- _Supplied information_:
——————
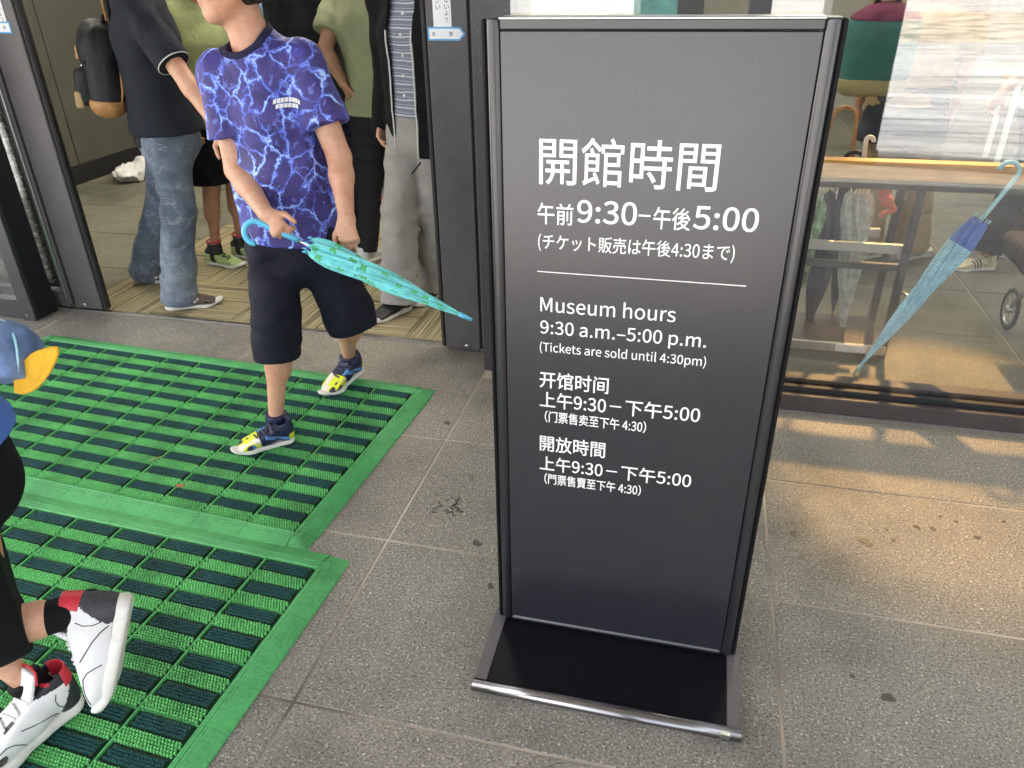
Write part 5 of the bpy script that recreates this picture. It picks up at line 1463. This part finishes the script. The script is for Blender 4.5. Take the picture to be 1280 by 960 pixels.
# small leaping figure emblem on the tongue of the standing shoe
# denim cap with a yellow brim carried at the hip
cc = A(at(-2, 452, .93)); cp_ = empty('cap', tuple(cc), label='blue denim cap with a yellow brim at the hip of the foreground walker', cat='cap')
Rc = frame((0, 0, 0), (.88, -.30, .36), (-.25, .5, .85))
crown = cut(folds(el(cc, (.066, .068, .072), Rc), .011, (24, 24, 24), 111), cc-Rc[:, 2]*.035, -Rc[:, 2], .005)
grow('crown', shell(crown, .008), .005, cp_, MT['cap_denim'])
for ang in (-.75, -.1, .55, 1.2):
    q = []
    for k in range(11):
        th = -.35+k/10*2.5; v_ = Rc[:, 1]*math.cos(th)*.0695+Rc[:, 2]*math.sin(th)*.0735
        q.append(cc+v_*math.cos(ang)+Rc[:, 0]*math.sin(ang)*.0675*(.5+.5*abs(math.cos(th))))
    MB().tube(local(cp_, *q), .0022, 6).build('crown_seam', MT['pale_plastic'], cp_, True)
b0, b1 = A(at(10, 492, .90)), A(at(66, 434, .92)); bm = (b0+b1)/2; by_ = nrm(b1-b0); bn = nrm(A((.25, -.75, .6))-by_*(A((.25, -.75, .6))@by_)); bx2 = np.cross(by_, bn)
def leaf_(p):
    q = p-bm; u = q@by_; v = q@bx2; h_ = q@bn; L_ = np.linalg.norm(b1-b0)/2
    wd = .0275*np.clip(1-(u/L_)**2, 0, 1)**.8*(1-.12*u/L_)
    return smax(smax(np.abs(v)-wd, np.abs(u)-L_, .004), np.abs(h_-.9*v*v*6+.012)-.0045, .004)
leaf_.bb = (np.minimum(b0, b1)-.05, np.maximum(b0, b1)+.05)
grow('brim', leaf_, .0042, cp_, MT['yellow'])

# ------------------------------------------------------------------ behind the right-hand glass
RY = 3.30
rk = empty('umbrella_rack', (.45, RY+.15, 0), label='umbrella rack with a pale wooden top rail and steel bars behind the glass', cat='umbrella rack')
def kb(name, mat, x0, x1, y0, y1, z0, z1, bev=.004): return MB().box(x0-.45, x1-.45, y0-RY-.15, y1-RY-.15, z0, z1, bev).build(name, MT[mat], rk)
kb('top_rail', 'wood', -.55, 2.35, 3.285, 3.365, .795, .865, .008)
kb('rail_bracket', 'post_metal', -.55, 2.35, 3.30, 3.35, .755, .793)
for x in (-.53, .85): kb('leg', 'post_metal', x, x+.03, 3.305, 3.345, 0, .754)
kb('leg', 'post_metal', 2.28, 2.31, 3.305, 3.345, 0, .754)
for x in (-.53, .85): kb('leg', 'post_metal', x, x+.03, 3.62, 3.66, 0, .70)
kb('cross_bar', 'steel', -.49, .86, 3.345, 3.372, .475, .515); kb('cross_bar', 'steel', -.49, .80, 3.55, 3.572, .48, .52)
kb('cross_bar', 'door_metal', -.49, .86, 3.345, 3.372, .40, .43)
kb('drip_tray', 'post_metal', -.5, .87, 3.30, 3.66, .03, .055)
kb('drip_tray_lip', 'steel', -.5, .87, 3.285, 3.298, .03, .075); kb('tray_tag', 'paper', .66, .79, 3.279, 3.284, .038, .072, 0)
hk_ = MB(); hk_.tube([(.43, -.16, .33), (.45, -.19, .325), (.48, -.195, .31), (.49, -.19, .34)], .006, 8); hk_.build('hook', MT['steel'], rk, True)
def hung(px0, px1, Y, label, fabric, plastic, open_, r_, hook, band=None, grip=-.10, hook_r=.04, seed=1):
    a = A(at(*px0, Y)); b = A(at(*px1, Y+.02)); u = empty('umbrella', tuple(a), label=label, cat='umbrella')
    umbrella(u, a, b-a, float(np.linalg.norm(b-a)), r_, fabric, plastic, grip, hook, open_, hook_r, seed, band=band); return u
hung((1078, 212), (1051, 424), 3.50, 'clear vinyl umbrella with a straight white handle standing in the rack', 'vinyl', 'rubber_white', .075, .040, (1, -.2, 0), grip=-.12, hook_r=.014)
hung((1052, 215), (1006, 425), 3.56, 'navy furled umbrella standing in the rack beside the clear one', 'navy_fabric', 'black_nylon', .07, .045, (1, -.3, 0), grip=-.05, seed=2)
hung((1066, 185), (1040, 400), 3.62, 'umbrella with a curved brown cane handle hooked above the wooden rail', 'navy_fabric', 'leather', .05, .03, (-1, -.3, 0), grip=-.12, hook_r=.055, seed=3)
hung((1024, 222), (975, 430), 3.46, 'green patterned umbrella at the left end of the rack', 'floral', 'pale_plastic', .07, .04, (1, -.3, 0), grip=-.04, seed=4)
pk = at(1108, 250, 3.42); ks = empty('cloth_strip', tuple(pk), label='salmon pink cloth strip hanging among the racked umbrellas', cat='cloth')
f_ = union([rc(at(1104, 236, 3.42), at(1108, 250, 3.42), .014, .02), (rc(at(1108, 250, 3.42), at(1116, 262, 3.42), .02, .012), .01), (rc(at(1114, 262, 3.42), at(1100, 270, 3.42), .012, .006), .006)], .01)
grow('cloth', folds(f_, .008, (30, 30, 30), 121), .004, ks, MT['pink_cloth'])
# pale blue umbrella leaning on the rail
a = A(at(1232, 268, 3.235)); b = A(at(1067, 468, 3.135)); b[2] = max(b[2], .004)
lu = empty('umbrella', tuple(a), label='pale blue dotted umbrella leaning alone against the wooden rail behind the glass', cat='umbrella')
umbrella(lu, a, b-a, float(np.linalg.norm(b-a)), .023, 'dotted', 'pale_plastic', -.165, (-.55, .2, .6), .060, .034, 6, start=.03, band='blue_band')
# two visitors beyond the rail
F = std(1.0, 1.05, 4.72, (.15, 1), footl=(.98, 4.70, 0), footr=(1.25, 4.75, 0), bulk=1.05)
PA = person('visitor in a tan jacket with a teal backpack standing beyond the umbrella rack', (1.05, 4.72, 0), 'court')
naked(F, PA, 'skin', res=.009); tee(F, PA, 'tan_cloth', .02, .03, .008, seed=131, sleeve=.95, sl=1.1); pants(F, PA, 'tan_cloth', 1, .03, .02, .009, 133); feet(F, PA, 'court', .29, R(-40), R(-40))
grow('waist_jacket', shell(cut(cut(folds(ec(F.pel-UP*.30, F.pel+UP*.12, F.shr-F.shl, (.225, .17), (.20, .16)), .01, (6, 6, 4), 135), F.pel-UP*.22, -UP), F.pel+UP*.08, UP), .012), .008, PA, MT['navy_cloth'])
bx_ = at(1096, 62, 4.50); b2 = empty('backpack', tuple(bx_), label='dark teal backpack with maroon trim and khaki base worn beyond the rack', cat='backpack')
c = A(bx_); Rb = frame((0, 0, 0), (.05, .95, .12))
def bw(x, y, z): return c+Rb@A((x, y, z))
m_ = folds(union([rbox(bw(0, -.03, -.02), (.17, .085, .19), .07, Rb), (el(bw(0, -.03, .10), (.165, .09, .12), Rb), .03)], .03), .006, (8, 8, 8), 141)
grow('main_bag', cut(cut(m_, bw(0, 0, -.125), -Rb[:, 2]), bw(0, 0, .165), Rb[:, 2]), .006, b2, MT['teal_canvas'])
grow('top_trim', cut(off(m_, .004), bw(0, 0, .150), -Rb[:, 2]), .006, b2, MT['maroon'])
grow('base_panel', cut(off(m_, .004), bw(0, 0, -.12), Rb[:, 2]), .006, b2, MT['khaki'])
hd_ = MB(); hd_.tube(local(b2, *[bw(.05*math.cos(a), -.03, .20+.085*math.sin(a)) for a in [math.pi*k/10 for k in range(11)]]), .011, 8, True, 1.6); hd_.build('carry_handle', MT['black_nylon'], b2, True)
F = std(1.0, 1.78, 4.78, (-1, -.25), footl=(1.62, 4.64, 0), footr=(1.93, 4.93, 0), elb=(.1, .1))
PB = person('visitor in dark trousers and cream sneakers with black stripes beyond the rail', (1.78, 4.78, 0), 'court')
naked(F, PB, 'skin', res=.009); tee(F, PB, 'pale_cloth', .05, .02, .009, seed=151); pants(F, PB, 'navy_cloth', 1, .014, .012, .008, 153, end=-.02); feet(F, PB, 'court', .29)
F = std(.95, -.35, 5.4, (.1, -1))
PC = person('visitor in a teal shirt glimpsed over the top of the sign', (-.35, 5.4, 0), 'court')
naked(F, PC, 'skin', res=.01); tee(F, PC, 'teal_shirt', .05, .02, .009, seed=161); pants(F, PC, 'tan_cloth', 1, .014, .012, .01, 163); feet(F, PC, 'court', .28)
# white counter behind the sign and a small wooden display table in the hall
ct_ = empty('counter', (-.15, 4.2, 0), label='low white counter behind the tall black sign', cat='counter')
MB().box(-.62, .62, -.25, .25, .04, .92, .006).build('counter_body', MT['pale_cloth'], ct_); MB().box(-.66, .66, -.29, .29, .923, .96, .006).build('counter_top', MT['paper'], ct_); MB().box(-.58, .58, -.2, .2, 0, .038).build('plinth', MT['post_metal'], ct_)
tb = empty('display_table', (2.75, 7.6, 0), label='small pale wooden table far back in the hall seen through the glass', cat='table')
MB().box(-.32, .32, -.2, .2, .66, .70, .006).build('table_top', MT['wood'], tb)
for x in (-.28, .28):
    for y in (-.16, .16): MB().box(x-.02, x+.02, y-.02, y+.02, 0, .658, .003).build('leg', MT['paper'], tb)
dsh = MB(); dsh.tube([(2.68, 7.48, .701), (2.68, 7.48, .72), (2.68, 7.48, .80), (2.68, 7.48, .86), (2.68, 7.48, .875)], [.05, .085, .10, .085, .05], 20); o = dsh.build('vase', MT['paper'], None, True); tag(o, 'round white vase on the small wooden table in the hall', 'vase')
# push chair at the right edge: thin pale wheel and frame
pc2 = empty('pushchair', (1.66, 3.30, 0), label='dark pushchair parked behind the glass at the right edge', cat='pushchair')
def wheel(x, y, r_):
    m_ = MB(); m_.tube([(x, y+r_*math.cos(2*math.pi*k/32), r_+.004+r_*math.sin(2*math.pi*k/32)) for k in range(33)], .009, 8, False); w_ = m_.build('wheel', MT['rubber'], pc2, True)
    m_ = MB(); m_.tube([(x, y+(r_-.016)*math.cos(2*math.pi*k/32), r_+.004+(r_-.016)*math.sin(2*math.pi*k/32)) for k in range(33)], .006, 8, False); m_.build('rim', MT['steel'], w_, True)
    for k in range(8):
        a = math.pi*2*k/8; MB().tube([(x, y, r_+.004), (x, y+(r_-.02)*math.cos(a), r_+.004+(r_-.02)*math.sin(a))], .002, 6).build('spoke', MT['steel'], w_)
    MB().tube([(x-.02, y, r_+.004), (x+.02, y, r_+.004)], .018, 12).build('hub', MT['steel'], w_, True)
wheel(-.17, -.05, .20); wheel(.26, -.05, .20); wheel(-.16, .50, .09); wheel(.16, .50, .09)
for x in (-.20, .20):
    fr_ = MB(); fr_.tube([(x, 0, .16), (x, .10, .45), (x, -.10, .95), (x, -.20, 1.0)], .011, 8); fr_.build('frame_tube', MT['steel'], pc2, True)
    fr_ = MB(); fr_.tube([(x*.8, .50, .10), (x*.9, .30, .30), (x, .10, .45)], .011, 8); fr_.build('frame_tube', MT['steel'], pc2, True)
hb = MB(); hb.tube([(-.20, -.20, 1.0), (0, -.205, 1.005), (.20, -.20, 1.0)], .013, 8); hb.build('handlebar', MT['rubber'], pc2, True)
grow('seat', folds(union([rbox((1.50, 3.52, .46), (.17, .17, .05), .03), (rbox((1.50, 3.36, .66), (.17, .04, .24), .03, frame((0, 0, 0), (0, 1, .2))), .03)], .03), .006, (9, 9, 9), 171), .008, pc2, MT['navy_cloth'])
# warm spotlight on the ceiling inside, shining out through the glass
sl_ = empty('spotlight', (1.25, 5.6, 3.16), label='warm ceiling spotlight in the hall aimed at the glass front', cat='spotlight')
MB().tube([(0, 0, .03), (0, 0, -.02)], .05, 16).build('spot_base', MT['post_metal'], sl_, True)
ld = bpy.data.lights.new('spot_lamp', 'SPOT'); ld.energy = 320; ld.color = (1, .55, .20); ld.spot_size = R(21); ld.spot_blend = .6; ld.shadow_soft_size = .05
lo = bpy.data.objects.new('spot_lamp', ld); col.objects.link(lo); lo.parent = sl_; lo.location = (0, 0, -.10)
dv = Vector((1.0, 2.75, 0))-Vector((1.25, 5.6, 3.06)); lo.rotation_euler = (-dv).to_track_quat('Z', 'Y').to_euler()
hs_ = MB(); dn = dv.normalized(); hs_.tube([Vector((0, 0, -.10))-dn*.10, Vector((0, 0, -.10))-dn*.02], [.045, .055], 16, False); hs_.build('spot_housing', MT['post_metal'], sl_, True)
——————
- _Written problem_:
Repeat the listing above exactly from its first line to the line containing "grow('brim', leaf_, .0042, cp_, MT['yellow'])", both included, and omit the pictures.

- _The result_:
Write part 5 of the bpy script that recreates this picture. It picks up at line 1463. This part finishes the script. The script is for Blender 4.5. Take the picture to be 1280 by 960 pixels.
# small leaping figure emblem on the tongue of the standing shoe
# denim cap with a yellow brim carried at the hip
cc = A(at(-2, 452, .93)); cp_ = empty('cap', tuple(cc), label='blue denim cap with a yellow brim at the hip of the foreground walker', cat='cap')
Rc = frame((0, 0, 0), (.88, -.30, .36), (-.25, .5, .85))
crown = cut(folds(el(cc, (.066, .068, .072), Rc), .011, (24, 24, 24), 111), cc-Rc[:, 2]*.035, -Rc[:, 2], .005)
grow('crown', shell(crown, .008), .005, cp_, MT['cap_denim'])
for ang in (-.75, -.1, .55, 1.2):
    q = []
    for k in range(11):
        th = -.35+k/10*2.5; v_ = Rc[:, 1]*math.cos(th)*.0695+Rc[:, 2]*math.sin(th)*.0735
        q.append(cc+v_*math.cos(ang)+Rc[:, 0]*math.sin(ang)*.0675*(.5+.5*abs(math.cos(th))))
    MB().tube(local(cp_, *q), .0022, 6).build('crown_seam', MT['pale_plastic'], cp_, True)
b0, b1 = A(at(10, 492, .90)), A(at(66, 434, .92)); bm = (b0+b1)/2; by_ = nrm(b1-b0); bn = nrm(A((.25, -.75, .6))-by_*(A((.25, -.75, .6))@by_)); bx2 = np.cross(by_, bn)
def leaf_(p):
    q = p-bm; u = q@by_; v = q@bx2; h_ = q@bn; L_ = np.linalg.norm(b1-b0)/2
    wd = .0275*np.clip(1-(u/L_)**2, 0, 1)**.8*(1-.12*u/L_)
    return smax(smax(np.abs(v)-wd, np.abs(u)-L_, .004), np.abs(h_-.9*v*v*6+.012)-.0045, .004)
leaf_.bb = (np.minimum(b0, b1)-.05, np.maximum(b0, b1)+.05)
grow('brim', leaf_, .0042, cp_, MT['yellow'])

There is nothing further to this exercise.